И вот Марьи (1 марта) — зажглись снега, заиграли овражки; прилетели сверчки и жаворонки; вскоре ворон выкупал в новой воде своих детенышей; там подошли рассадницы, и «разрой берега», и Алексей — «с гор потоки»; на Ирину — «урви берега» засеяли морковь и свеклу; мужик вывернул оглобли и бросил сани на поветь. Прошло окликанье родителей — пришла пора скотину в поле выгонять и весну окликать. Береза сок дала — по подоконьям пастухи пошли для обдариванья; Еремей — запрягальник; на Власа выпала роса; а вот на дворе и подымай мужик сетево: сей рожь в золу да в пору, топчи овес в грязь — будет князь, прорастет сквозь лапоть. Бабам пора рассаживать по грядам рассаду, сеять горох и засевать льнища льном-плауном так, чтобы успел волокон сделаться длинным, пока прилетят комары, минуют сиверы и явится на двор Елена — длинные льны. Первый засев на Сидора, 14 мая. У хороших хозяев на этот день так и бывает: лены Олене.
С этой поры лен начинает нежиться и крепнуть в корне, чему способствуют большие росы по июньским утренникам; особенно хвалят и верят в росы Федора (8 июня), но боятся рос на Марию Магдалину (22 июля); от сильных рос льны бывают серы и косы, а с первого Спаса всякая роса хороша.
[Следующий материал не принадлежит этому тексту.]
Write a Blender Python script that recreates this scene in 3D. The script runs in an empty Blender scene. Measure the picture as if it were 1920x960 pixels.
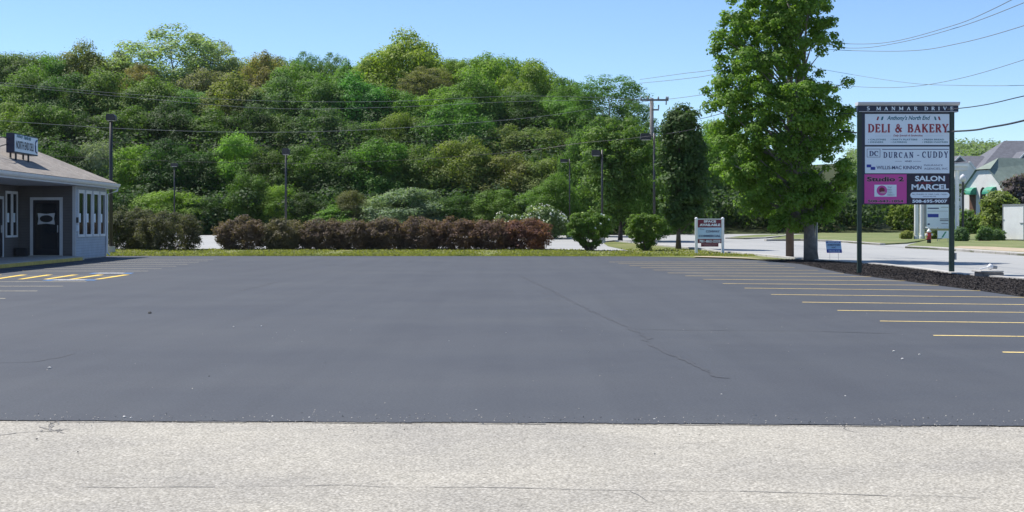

На третьего Спаса старозаветные бабы по жниве катаются и приговаривают: «Жнивка, жнивка! отдай мою силку: на пест, на колотило, на молотило, на кривое веретено». Наконец лен зацветает и две недели держится в цвете, после чего семя пойдет в налив, и лен в течение четырех недель станет поспевать, в ту пору, когда хлеб начнут зорнить зорницы. На св. Прокопия озими доходят в наливах, на этот же день и лен урастает, пока бабы полют огороды и дожидаются Ильина дня. Но тогда, говорят, и камень прозябает.